- Exercise details
Quote, with no changes, the lines that run from the top of the material to the line with "COL = scene.collection", both included.
[START Available data]
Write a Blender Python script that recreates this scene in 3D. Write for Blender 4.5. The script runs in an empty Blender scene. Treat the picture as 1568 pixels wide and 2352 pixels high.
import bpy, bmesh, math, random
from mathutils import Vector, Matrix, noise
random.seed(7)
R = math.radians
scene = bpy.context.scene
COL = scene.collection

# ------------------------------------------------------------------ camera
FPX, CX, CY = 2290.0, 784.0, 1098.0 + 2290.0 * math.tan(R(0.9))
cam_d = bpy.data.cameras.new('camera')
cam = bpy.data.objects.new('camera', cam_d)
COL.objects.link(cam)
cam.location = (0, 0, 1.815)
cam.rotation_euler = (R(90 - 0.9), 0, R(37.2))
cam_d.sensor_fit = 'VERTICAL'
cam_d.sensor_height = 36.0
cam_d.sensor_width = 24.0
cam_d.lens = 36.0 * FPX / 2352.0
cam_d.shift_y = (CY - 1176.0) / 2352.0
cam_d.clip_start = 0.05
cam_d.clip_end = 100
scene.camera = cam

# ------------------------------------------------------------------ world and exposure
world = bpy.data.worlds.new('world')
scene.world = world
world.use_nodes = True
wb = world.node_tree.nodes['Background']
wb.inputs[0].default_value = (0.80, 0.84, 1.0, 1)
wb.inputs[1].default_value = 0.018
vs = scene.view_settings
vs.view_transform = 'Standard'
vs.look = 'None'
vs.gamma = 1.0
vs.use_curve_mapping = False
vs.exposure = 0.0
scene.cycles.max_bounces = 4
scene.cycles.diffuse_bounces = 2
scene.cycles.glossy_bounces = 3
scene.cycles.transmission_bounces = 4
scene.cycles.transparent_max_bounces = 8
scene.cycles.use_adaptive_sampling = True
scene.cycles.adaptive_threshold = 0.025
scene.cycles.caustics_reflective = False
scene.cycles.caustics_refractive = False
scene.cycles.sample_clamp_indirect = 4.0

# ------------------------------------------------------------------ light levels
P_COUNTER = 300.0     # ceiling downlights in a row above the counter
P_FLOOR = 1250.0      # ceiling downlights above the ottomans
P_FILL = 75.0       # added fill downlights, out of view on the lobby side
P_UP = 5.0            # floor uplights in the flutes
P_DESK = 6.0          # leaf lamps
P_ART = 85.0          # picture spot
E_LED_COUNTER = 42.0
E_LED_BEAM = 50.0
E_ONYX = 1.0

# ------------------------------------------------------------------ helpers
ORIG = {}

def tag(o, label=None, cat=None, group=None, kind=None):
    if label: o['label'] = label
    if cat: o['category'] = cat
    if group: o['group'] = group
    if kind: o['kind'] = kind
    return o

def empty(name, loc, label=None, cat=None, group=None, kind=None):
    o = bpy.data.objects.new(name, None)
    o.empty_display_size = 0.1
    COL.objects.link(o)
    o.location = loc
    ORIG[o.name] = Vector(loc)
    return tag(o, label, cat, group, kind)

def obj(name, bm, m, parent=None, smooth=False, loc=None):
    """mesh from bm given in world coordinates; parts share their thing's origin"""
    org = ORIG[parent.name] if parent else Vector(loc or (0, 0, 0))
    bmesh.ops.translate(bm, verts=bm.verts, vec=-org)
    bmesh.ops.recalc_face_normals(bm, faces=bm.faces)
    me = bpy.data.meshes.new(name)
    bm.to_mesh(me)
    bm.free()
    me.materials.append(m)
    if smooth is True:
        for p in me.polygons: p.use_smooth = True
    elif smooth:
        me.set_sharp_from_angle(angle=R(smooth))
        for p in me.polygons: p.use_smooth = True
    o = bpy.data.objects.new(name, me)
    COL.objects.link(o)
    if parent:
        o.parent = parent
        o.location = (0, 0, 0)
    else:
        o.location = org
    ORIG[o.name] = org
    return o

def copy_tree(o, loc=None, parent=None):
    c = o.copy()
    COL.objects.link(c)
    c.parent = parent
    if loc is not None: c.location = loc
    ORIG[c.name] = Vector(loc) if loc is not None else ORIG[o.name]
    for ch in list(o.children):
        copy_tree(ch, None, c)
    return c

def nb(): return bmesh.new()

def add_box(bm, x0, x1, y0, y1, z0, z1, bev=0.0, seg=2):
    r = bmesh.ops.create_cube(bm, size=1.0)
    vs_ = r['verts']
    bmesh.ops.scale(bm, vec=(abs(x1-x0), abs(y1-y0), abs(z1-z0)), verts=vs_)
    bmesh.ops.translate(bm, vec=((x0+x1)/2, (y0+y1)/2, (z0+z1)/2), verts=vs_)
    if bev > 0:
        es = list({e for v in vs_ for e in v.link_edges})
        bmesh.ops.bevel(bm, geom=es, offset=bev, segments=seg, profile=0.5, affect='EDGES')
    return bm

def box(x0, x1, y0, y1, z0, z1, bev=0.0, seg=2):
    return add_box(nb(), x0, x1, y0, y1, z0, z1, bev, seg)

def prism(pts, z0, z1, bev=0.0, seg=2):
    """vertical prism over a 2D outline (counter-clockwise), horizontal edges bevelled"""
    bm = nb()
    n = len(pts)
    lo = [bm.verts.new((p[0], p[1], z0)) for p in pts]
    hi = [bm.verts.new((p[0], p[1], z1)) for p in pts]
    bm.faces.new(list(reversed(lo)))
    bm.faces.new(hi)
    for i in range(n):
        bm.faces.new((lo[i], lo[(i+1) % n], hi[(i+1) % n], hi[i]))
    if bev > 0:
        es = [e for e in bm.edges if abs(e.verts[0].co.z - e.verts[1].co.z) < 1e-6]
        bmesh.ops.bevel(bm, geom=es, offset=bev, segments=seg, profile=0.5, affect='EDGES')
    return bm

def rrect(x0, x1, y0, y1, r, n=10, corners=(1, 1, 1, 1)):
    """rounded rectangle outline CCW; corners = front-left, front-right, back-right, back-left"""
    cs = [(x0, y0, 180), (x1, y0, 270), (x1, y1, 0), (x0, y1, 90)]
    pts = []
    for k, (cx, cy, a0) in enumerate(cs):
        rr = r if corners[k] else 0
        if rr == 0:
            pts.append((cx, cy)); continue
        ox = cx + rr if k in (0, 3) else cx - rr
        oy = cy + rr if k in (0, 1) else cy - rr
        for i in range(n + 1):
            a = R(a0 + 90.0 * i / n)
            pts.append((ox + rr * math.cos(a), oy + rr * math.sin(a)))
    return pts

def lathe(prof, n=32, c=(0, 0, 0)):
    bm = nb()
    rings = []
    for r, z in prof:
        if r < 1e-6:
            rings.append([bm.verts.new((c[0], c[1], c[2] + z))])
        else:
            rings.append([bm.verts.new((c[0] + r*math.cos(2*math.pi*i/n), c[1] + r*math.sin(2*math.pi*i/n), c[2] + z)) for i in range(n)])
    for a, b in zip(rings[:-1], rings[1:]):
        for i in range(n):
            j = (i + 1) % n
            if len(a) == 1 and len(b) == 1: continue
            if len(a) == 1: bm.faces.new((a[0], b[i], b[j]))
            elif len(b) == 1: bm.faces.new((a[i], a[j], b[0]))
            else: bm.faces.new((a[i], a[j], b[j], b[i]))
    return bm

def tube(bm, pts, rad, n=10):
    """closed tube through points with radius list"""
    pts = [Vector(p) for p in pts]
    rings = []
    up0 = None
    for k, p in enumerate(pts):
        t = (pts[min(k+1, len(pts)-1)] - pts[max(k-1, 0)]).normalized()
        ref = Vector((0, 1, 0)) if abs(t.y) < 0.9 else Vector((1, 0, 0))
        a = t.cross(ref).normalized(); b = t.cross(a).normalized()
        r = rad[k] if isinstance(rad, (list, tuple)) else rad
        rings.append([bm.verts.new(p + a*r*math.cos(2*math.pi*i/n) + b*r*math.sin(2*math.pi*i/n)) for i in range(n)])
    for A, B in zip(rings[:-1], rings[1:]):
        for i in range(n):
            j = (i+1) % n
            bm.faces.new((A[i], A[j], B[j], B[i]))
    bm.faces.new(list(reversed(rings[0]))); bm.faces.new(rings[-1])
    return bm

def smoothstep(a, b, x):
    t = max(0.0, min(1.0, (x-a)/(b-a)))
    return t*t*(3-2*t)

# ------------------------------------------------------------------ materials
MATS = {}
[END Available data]
- The completed task
Write a Blender Python script that recreates this scene in 3D. Write for Blender 4.5. The script runs in an empty Blender scene. Treat the picture as 1568 pixels wide and 2352 pixels high.
import bpy, bmesh, math, random
from mathutils import Vector, Matrix, noise
random.seed(7)
R = math.radians
scene = bpy.context.scene
COL = scene.collection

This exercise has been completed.